The idealistic vision is that of an imaginary phantom where creativity is the primary means for producing art.  Absolute freedom becomes a slogan of this modern artistic ideology.  Such creativity and freedom are the principles invoked by relativist and post-modern philosophers to separate art from beauty.

However, the product of such ideology, according to Prof. Tarnas, is an anti-art with a negative impact on civilisation and on the place of the human being therein.  Certain new tastes are created by an expert community to extend madness, depravity and a “civilisation of death” as a means of social engineering.

UK artist, art critic and poet Mr. Alexander Adams has defended classical beauty, the natural order, the preservation of craft and the authors’ independence from the State.  However, at the same time he believes that the role of an artist cannot be the imitation of other artists.

Rather, the artist should describe the world he lives in, with unique forms of place and time.  An example of such endeavour in the past would be Degas, who would portray his famous ballerina with a face described at this time as that of a monkey, and other Degas women position being qualified as “animalesque”.

MCC Senior Research Fellow Dr. Maren Thom ascribed herself to the idealistic view of art.  In her opinion, beauty links people one another.  As a film critic, she chose Orson Welles’ “Citizen Kane” to show that art allows man to replicate God’s ability to create beauty, particularly at moments that could be called “holy” or “sublime” thanks to their unique blend of emotions in space and time.

Art is something that transcends us, something greater than us, as Kant would put it in his Critique of Judgment; for Hegel it is feeling the Universal, as fans would share a moment of interpersonal connection in a football stadium.

However, Prof. Thom added that this discussion about the sublime seems outdated and replaced by “vibes”, a vocabulary expressing a new focus where beauty is absent.  In cinema, vibe is considered to be an emotional affect of images relating to previous affects.  Whereas classical cinema used to tell stories, now it is more an experience that needs to be expressed artistically.  The recent UK film “Saltburn” embodies this approach.

More from a Christian than from an idealistic conception of art, fourth panellist Emma Webb of the Common Sense Society UK agreed that beneath the art discussion lies a discussion between Christian metaphysics and Hegelian metaphysics.

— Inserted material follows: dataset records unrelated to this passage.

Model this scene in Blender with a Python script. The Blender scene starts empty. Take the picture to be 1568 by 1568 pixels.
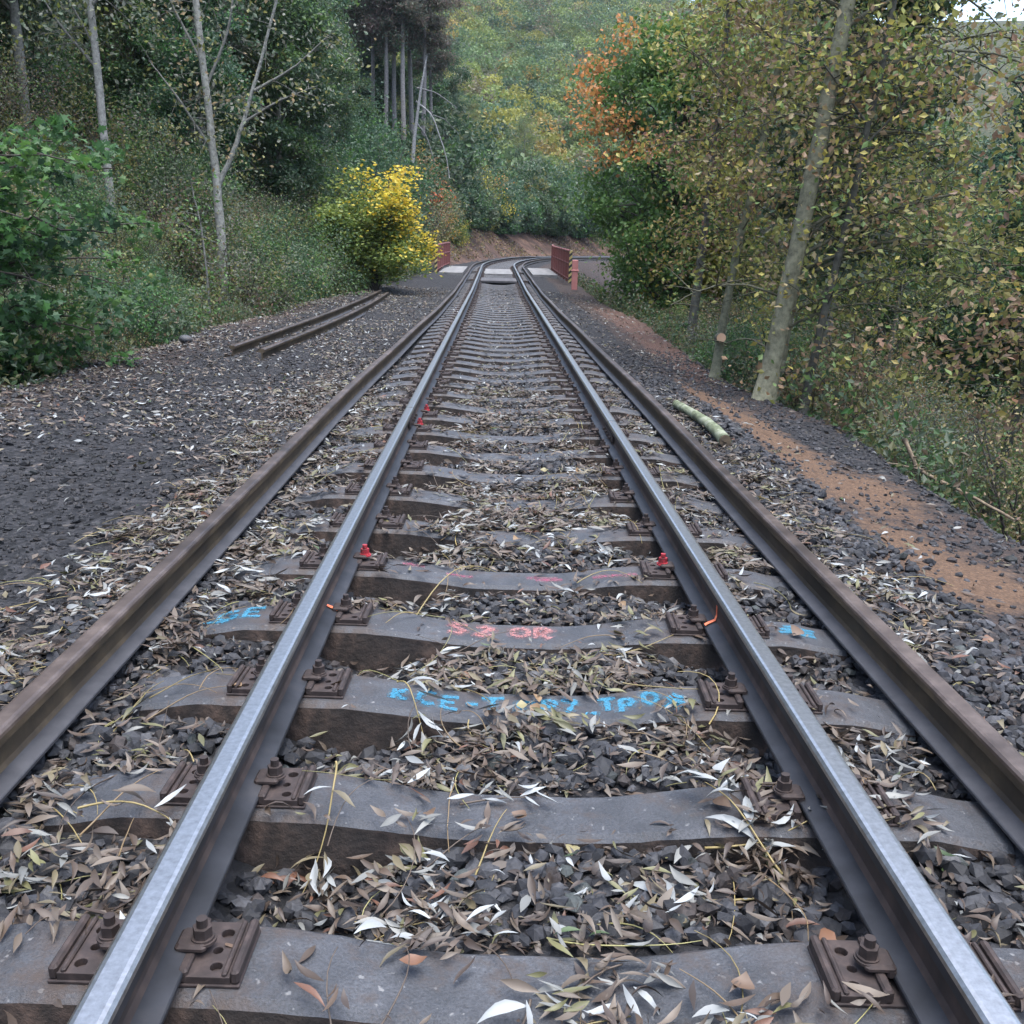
import bpy, bmesh, math, random
import numpy as np
from mathutils import Matrix, Vector, Euler
R = math.radians
rng = np.random.default_rng(7)
random.seed(7)
S = bpy.context.scene
COL = S.collection

# ------------------------------------------------------------------ helpers
def tag(o, label=None, cat=None, group=None, kind=None):
    if label: o['label'] = label
    if cat: o['category'] = cat
    if group: o['group'] = group
    if kind: o['kind'] = kind
    return o

def empty(name, loc=(0, 0, 0), rot=(0, 0, 0), scale=1.0):
    o = bpy.data.objects.new(name, None); COL.objects.link(o)
    o.location = loc; o.rotation_euler = rot
    o.scale = (scale,) * 3 if not hasattr(scale, '__len__') else scale
    o.empty_display_size = .1
    return o

def link(name, me, parent=None, loc=None, rot=None):
    o = bpy.data.objects.new(name, me); COL.objects.link(o)
    if parent: o.parent = parent
    if loc is not None: o.location = loc
    if rot is not None: o.rotation_euler = rot
    return o

class MB:
    """collects polygons as numpy chunks; one mesh out"""
    def __init__(s): s.v = []; s.f = []; s.n = 0
    def add(s, verts, faces, mi=0, col=None):
        verts = np.asarray(verts, float).reshape(-1, 3); faces = np.asarray(faces, int)
        if len(faces) == 0: return
        if col is None: c = np.ones((len(faces), 4)) * .5
        else:
            c = np.asarray(col, float)
            if c.ndim == 1: c = np.tile(c, (len(faces), 1))
            if c.shape[1] == 3: c = np.hstack([c, np.ones((len(c), 1))])
        m = np.full(len(faces), mi) if np.isscalar(mi) else np.asarray(mi)
        s.v.append(verts); s.f.append((faces + s.n, m, c)); s.n += len(verts)
    def mesh(s, name, mats, smooth=False):
        me = bpy.data.meshes.new(name)
        V = np.concatenate(s.v); 
        loops = np.concatenate([f.ravel() for f, m, c in s.f])
        tot = np.concatenate([np.full(len(f), f.shape[1]) for f, m, c in s.f])
        st = np.concatenate([[0], np.cumsum(tot)[:-1]])
        mi = np.concatenate([m for f, m, c in s.f]); cc = np.concatenate([c for f, m, c in s.f])
        me.vertices.add(len(V)); me.vertices.foreach_set('co', V.ravel().astype(np.float32))
        me.loops.add(len(loops)); me.loops.foreach_set('vertex_index', loops.astype(np.int32))
        me.polygons.add(len(tot)); me.polygons.foreach_set('loop_start', st.astype(np.int32))
        me.polygons.foreach_set('loop_total', tot.astype(np.int32))
        me.polygons.foreach_set('material_index', mi.astype(np.int32))
        me.polygons.foreach_set('use_smooth', np.full(len(tot), smooth))
        for m in (mats if isinstance(mats, (list, tuple)) else [mats]): me.materials.append(m)
        a = me.attributes.new('Col', 'FLOAT_COLOR', 'FACE')
        a.data.foreach_set('color', cc.astype(np.float32).ravel())
        me.update(calc_edges=True); me.validate()
        return me
    # shapes
    def box(s, c, d, rz=0, mi=0, bev=0.0, col=None):
        x, y, z = [q / 2 for q in d]; b = min(bev, x * .9, y * .9, z * .9)
        if b > 0:
            ring = [(-x, -y + b), (-x + b, -y), (x - b, -y), (x, -y + b), (x, y - b), (x - b, y), (-x + b, y), (-x, y - b)]
            def sc(r, k): return [(px * (1 - k / x), py * (1 - k / y)) for px, py in r]
            lv = [(-z, sc(ring, b)), (-z + b, ring), (z - b, ring), (z, sc(ring, b))]
            n = 8
        else:
            ring = [(-x, -y), (x, -y), (x, y), (-x, y)]; lv = [(-z, ring), (z, ring)]; n = 4
        V = np.array([(px, py, zz) for zz, r in lv for px, py in r])
        cs, sn = math.cos(rz), math.sin(rz)
        V = np.stack([V[:, 0] * cs - V[:, 1] * sn + c[0], V[:, 0] * sn + V[:, 1] * cs + c[1], V[:, 2] + c[2]], 1)
        F = [(k * n + i, k * n + (i + 1) % n, (k + 1) * n + (i + 1) % n, (k + 1) * n + i) for k in range(len(lv) - 1) for i in range(n)]
        base = s.n
        s.add(V, F, mi, col)
        for cap, rev in ((range(n), True), (range((len(lv) - 1) * n, len(lv) * n), False)):
            idx = list(cap)[::-1] if rev else list(cap)
            f, m, cc = np.array([idx]) + base, np.array([mi]), np.array([[.5, .5, .5, 1]])
            s.f.append((f, m, cc))
    def cyl(s, c, r, h, n=16, mi=0, r2=None):
        r2 = r if r2 is None else r2
        a = np.arange(n) * 2 * math.pi / n
        V = np.concatenate([np.stack([c[0] + r * np.cos(a), c[1] + r * np.sin(a), np.full(n, c[2])], 1),
                            np.stack([c[0] + r2 * np.cos(a), c[1] + r2 * np.sin(a), np.full(n, c[2] + h)], 1)])
        base = s.n
        s.add(V, [(i, (i + 1) % n, n + (i + 1) % n, n + i) for i in range(n)], mi)
        s.f.append((np.array([list(range(n))[::-1]]) + base, np.array([mi]), np.array([[.5, .5, .5, 1]])))
        s.f.append((np.array([list(range(n, 2 * n))]) + base, np.array([mi]), np.array([[.5, .5, .5, 1]])))
    def tube(s, P, rad, n=6, mi=0, col=None, cap=True, rough=0.0):
        P = np.asarray(P, float); k = len(P)
        rad = np.broadcast_to(np.asarray(rad, float), (k,))
        T = np.gradient(P, axis=0); T /= np.linalg.norm(T, axis=1, keepdims=True) + 1e-9
        ref = np.array([0, 0, 1.]) if abs(T[:, 2].mean()) < .85 else np.array([1., 0, 0])
        A = np.cross(T, ref); A /= np.linalg.norm(A, axis=1, keepdims=True) + 1e-9
        B = np.cross(T, A)
        a = np.arange(n) * 2 * math.pi / n
        rr = rad[:, None] * (1 + (rough * rng.normal(size=(k, n)) if rough else 0))
        V = P[:, None] + rr[..., None] * (np.cos(a)[None, :, None] * A[:, None] + np.sin(a)[None, :, None] * B[:, None])
        i = np.arange(k - 1)[:, None] * n; j = np.arange(n)[None]
        F = np.stack([i + j, i + (j + 1) % n, i + n + (j + 1) % n, i + n + j], -1).reshape(-1, 4)
        base = s.n
        s.add(V.reshape(-1, 3), F, mi, col)
        if cap:
            cc = np.array([[.5, .5, .5, 1]]) if col is None else np.append(np.asarray(col, float)[:3], 1)[None]
            s.f.append((np.array([list(range(n))]) + base, np.array([mi]), cc))
            s.f.append((np.array([list(range((k - 1) * n, k * n))[::-1]]) + base, np.array([mi]), cc))

def unit(v): return v / (np.linalg.norm(v, axis=-1, keepdims=True) + 1e-9)

def noise2(x, y, sc, seed=0):
    """cheap smooth value noise, vectorised"""
    x = np.asarray(x, float) / sc + seed * 17.3; y = np.asarray(y, float) / sc - seed * 9.1
    xi, yi = np.floor(x), np.floor(y); fx, fy = x - xi, y - yi
    fx = fx * fx * (3 - 2 * fx); fy = fy * fy * (3 - 2 * fy)
    h = lambda a, b: np.modf(np.abs(np.sin(a * 127.1 + b * 311.7 + seed * 74.7) * 43758.5453))[0]
    return (h(xi, yi) * (1 - fx) + h(xi + 1, yi) * fx) * (1 - fy) + (h(xi, yi + 1) * (1 - fx) + h(xi + 1, yi + 1) * fx) * fy

def sstep(a, b, x):
    t = np.clip((np.asarray(x, float) - a) / (b - a), 0, 1); return t * t * (3 - 2 * t)

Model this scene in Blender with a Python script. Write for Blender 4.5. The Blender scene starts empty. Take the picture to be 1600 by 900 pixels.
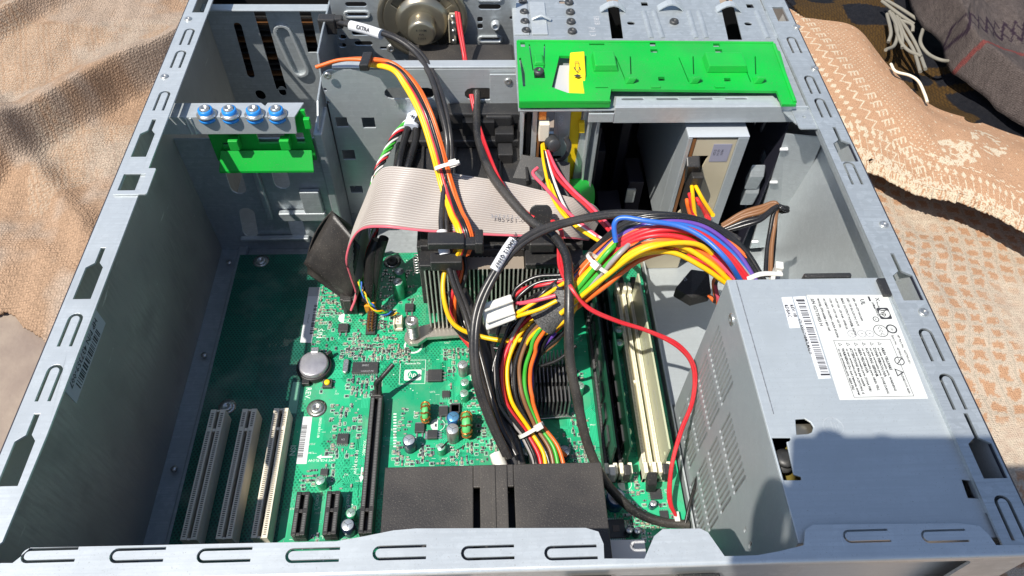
import bpy, math, random
import numpy as np
from mathutils import Vector, Matrix
from mathutils.geometry import tessellate_polygon
from mathutils import noise as mnoise
rnd = random.Random(7)
S = 0.001                                   # everything below is written in millimetres
scene = bpy.context.scene
COL = scene.collection
# ---------------------------------------------------------------- camera
F, CX, CY = 1150.0, 800.0, 450.0            # calibrated from the vanishing points (1600 px wide)
def _n(v): return v / np.linalg.norm(v)
dY = _n(np.array([-69.0, 1496.0, -F])); up_ = np.array([33.0, 884.0, F])
up_ = _n(up_ - dY * (up_ @ dY)); dX = np.cross(dY, up_)
RC = np.array([dX, dY, up_]); CAM = np.array([0.0, 0.0, 443.0])
cam = bpy.data.objects.new('camera', bpy.data.cameras.new('camera')); COL.objects.link(cam)
cam.data.sensor_width = 36; cam.data.lens = F / 1600 * 36; cam.data.clip_start = 0.01; cam.data.clip_end = 60
cam.matrix_world = Matrix.Translation(Vector(CAM * S)) @ Matrix([list(r) for r in RC]).to_4x4()
scene.camera = cam
# ---------------------------------------------------------------- sky and sun
SUN = Vector((0.485, 0.34, -1.0)).normalized()
elev = math.asin(-SUN.z); azim = math.atan2(-SUN.x, -SUN.y)
w = bpy.data.worlds.new('World'); scene.world = w; w.use_nodes = True
nt = w.node_tree; bg = nt.nodes['Background']
sky = nt.nodes.new('ShaderNodeTexSky'); sky.sky_type = 'NISHITA'; sky.sun_disc = False
sky.sun_elevation = elev; sky.sun_rotation = azim
nt.links.new(sky.outputs[0], bg.inputs[0]); bg.inputs[1].default_value = 0.105
sl = bpy.data.lights.new('sun', 'SUN'); sl.energy = 4.8; sl.angle = math.radians(0.53); sl.color = (1.0, 0.95, 0.86)
so = bpy.data.objects.new('sun', sl); COL.objects.link(so); so.rotation_euler = SUN.to_track_quat('-Z', 'Y').to_euler()
so.location = (-1, -1, 2)
scene.view_settings.view_transform = 'Standard'; scene.view_settings.look = 'None'
scene.view_settings.exposure = 0.45; scene.view_settings.gamma = 1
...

An example of the latter is the recent controversy about Jonathan Yeo’s portrait of King Charles III.  Supposedly, the fact that this painting has created a public reaction shows its success:  Art should create a conversation, that is in essence what defines art.

On the contrary, Christian metaphysics show an ordered universe created by the Divine Providence, an objective basis that has produced works such as Michelangelo’s frescoes on the Vatican’s Sixtine Chapel.

The dialectical definition of art defended by Hegelian metaphysics ends up with Marcel Duchamp’s porcelain urinal fountain.  Critical theorists such as Herbert Marcuse defend that art should be deprived of beauty, both of which need desecration.  As James Lindsay has brilliantly explained in his series of podcasts, Marcuse and other members of the Frankfurt School support a dialectical process in history where we go beyond the liberal tolerance, which would only perpetuate the conservative order and “dress intolerance”, towards a positive liberation in order to stand against our history of oppression.

We now live in this logic.  Anything can be art, as long as it serves the progressive causes; they actively repudiate beauty and place ugliness in beauty’s place to serve political means.  But of course, something in us tells us that that is only pseudo-art, subversion and destruction.

In fact, the Hegelian dialectic swallows itself.  What was once liberating becomes oppressive in the deployment of history.  For example, Hogarth’s criticism of his time is now portrayed as colonialist and enslaving; Virginia Woolf’s books are now printed with warnings issued by the woke movement.

Mobs vandalise statues in the UK, and art vandalism is in itself considered art, in fidelity to the March of the Dialectic.